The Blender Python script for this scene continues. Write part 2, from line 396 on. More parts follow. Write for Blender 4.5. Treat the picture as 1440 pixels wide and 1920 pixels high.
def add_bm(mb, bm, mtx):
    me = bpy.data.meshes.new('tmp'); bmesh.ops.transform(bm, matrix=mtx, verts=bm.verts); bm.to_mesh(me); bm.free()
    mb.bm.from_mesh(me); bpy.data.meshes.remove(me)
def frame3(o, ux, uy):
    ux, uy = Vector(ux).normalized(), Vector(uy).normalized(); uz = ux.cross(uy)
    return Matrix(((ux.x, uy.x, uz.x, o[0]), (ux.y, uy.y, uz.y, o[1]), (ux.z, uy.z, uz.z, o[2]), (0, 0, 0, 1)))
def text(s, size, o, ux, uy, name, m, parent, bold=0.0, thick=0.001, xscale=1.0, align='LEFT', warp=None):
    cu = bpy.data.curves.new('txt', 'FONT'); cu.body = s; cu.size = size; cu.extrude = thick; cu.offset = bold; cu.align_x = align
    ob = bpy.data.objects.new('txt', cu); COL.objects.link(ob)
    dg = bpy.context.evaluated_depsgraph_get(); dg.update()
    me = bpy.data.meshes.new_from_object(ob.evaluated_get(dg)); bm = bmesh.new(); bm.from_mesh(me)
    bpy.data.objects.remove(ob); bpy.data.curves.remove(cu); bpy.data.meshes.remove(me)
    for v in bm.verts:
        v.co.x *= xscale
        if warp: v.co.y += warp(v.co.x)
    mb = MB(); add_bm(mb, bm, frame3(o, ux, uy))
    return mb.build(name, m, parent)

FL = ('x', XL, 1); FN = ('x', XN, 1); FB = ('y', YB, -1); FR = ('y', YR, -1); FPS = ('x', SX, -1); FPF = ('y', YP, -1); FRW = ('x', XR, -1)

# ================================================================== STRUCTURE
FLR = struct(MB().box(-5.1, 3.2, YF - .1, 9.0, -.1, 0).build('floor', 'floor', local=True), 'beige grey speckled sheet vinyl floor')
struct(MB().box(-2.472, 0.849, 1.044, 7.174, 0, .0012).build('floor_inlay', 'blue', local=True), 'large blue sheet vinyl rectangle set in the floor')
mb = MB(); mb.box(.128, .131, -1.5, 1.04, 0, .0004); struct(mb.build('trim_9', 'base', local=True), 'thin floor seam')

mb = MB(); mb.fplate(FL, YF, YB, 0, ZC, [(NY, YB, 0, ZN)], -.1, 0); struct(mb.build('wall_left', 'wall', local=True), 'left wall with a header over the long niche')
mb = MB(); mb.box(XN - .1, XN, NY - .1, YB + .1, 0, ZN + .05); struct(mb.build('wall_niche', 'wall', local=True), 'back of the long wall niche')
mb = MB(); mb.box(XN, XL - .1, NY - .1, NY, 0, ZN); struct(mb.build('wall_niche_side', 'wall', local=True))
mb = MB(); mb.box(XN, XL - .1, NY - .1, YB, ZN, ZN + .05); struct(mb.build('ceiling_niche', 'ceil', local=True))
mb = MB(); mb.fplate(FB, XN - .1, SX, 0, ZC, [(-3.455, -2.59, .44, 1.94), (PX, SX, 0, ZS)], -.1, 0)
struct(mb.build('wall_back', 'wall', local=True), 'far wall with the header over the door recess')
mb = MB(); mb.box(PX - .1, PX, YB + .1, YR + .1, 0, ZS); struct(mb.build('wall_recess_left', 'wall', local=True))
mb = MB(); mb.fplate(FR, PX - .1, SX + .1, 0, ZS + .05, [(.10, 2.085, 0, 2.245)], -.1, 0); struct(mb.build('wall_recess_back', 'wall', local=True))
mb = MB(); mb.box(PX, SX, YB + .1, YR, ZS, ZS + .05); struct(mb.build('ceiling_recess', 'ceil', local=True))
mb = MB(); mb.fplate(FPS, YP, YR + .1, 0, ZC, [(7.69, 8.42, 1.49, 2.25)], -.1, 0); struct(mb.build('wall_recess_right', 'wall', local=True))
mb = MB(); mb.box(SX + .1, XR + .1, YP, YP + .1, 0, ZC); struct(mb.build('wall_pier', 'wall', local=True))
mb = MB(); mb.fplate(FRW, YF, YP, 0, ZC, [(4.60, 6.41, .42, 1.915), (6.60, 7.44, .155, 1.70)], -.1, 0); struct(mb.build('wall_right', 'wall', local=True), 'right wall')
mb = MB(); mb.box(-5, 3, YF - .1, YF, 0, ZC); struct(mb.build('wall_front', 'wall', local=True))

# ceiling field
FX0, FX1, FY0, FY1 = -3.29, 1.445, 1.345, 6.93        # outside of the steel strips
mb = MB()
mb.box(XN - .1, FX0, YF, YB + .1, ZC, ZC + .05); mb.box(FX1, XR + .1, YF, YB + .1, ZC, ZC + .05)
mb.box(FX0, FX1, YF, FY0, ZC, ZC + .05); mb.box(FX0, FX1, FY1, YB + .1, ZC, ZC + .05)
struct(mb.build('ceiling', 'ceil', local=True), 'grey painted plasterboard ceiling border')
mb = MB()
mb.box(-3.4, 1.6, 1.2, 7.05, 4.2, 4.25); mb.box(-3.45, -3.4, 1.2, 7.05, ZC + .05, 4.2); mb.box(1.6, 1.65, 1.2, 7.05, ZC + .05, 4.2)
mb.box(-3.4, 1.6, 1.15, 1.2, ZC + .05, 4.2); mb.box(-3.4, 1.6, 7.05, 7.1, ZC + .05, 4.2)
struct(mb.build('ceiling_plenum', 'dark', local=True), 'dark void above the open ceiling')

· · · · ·

Only the lines from the one containing "mb.box(-3.4, 1.6, 1.2, 7.05, 4.2, 4.25);" through the end of the material should be reproduced, exactly, with both ends included.

mb.box(-3.4, 1.6, 1.2, 7.05, 4.2, 4.25); mb.box(-3.45, -3.4, 1.2, 7.05, ZC + .05, 4.2); mb.box(1.6, 1.65, 1.2, 7.05, ZC + .05, 4.2)
mb.box(-3.4, 1.6, 1.15, 1.2, ZC + .05, 4.2); mb.box(-3.4, 1.6, 7.05, 7.1, ZC + .05, 4.2)
struct(mb.build('ceiling_plenum', 'dark', local=True), 'dark void above the open ceiling')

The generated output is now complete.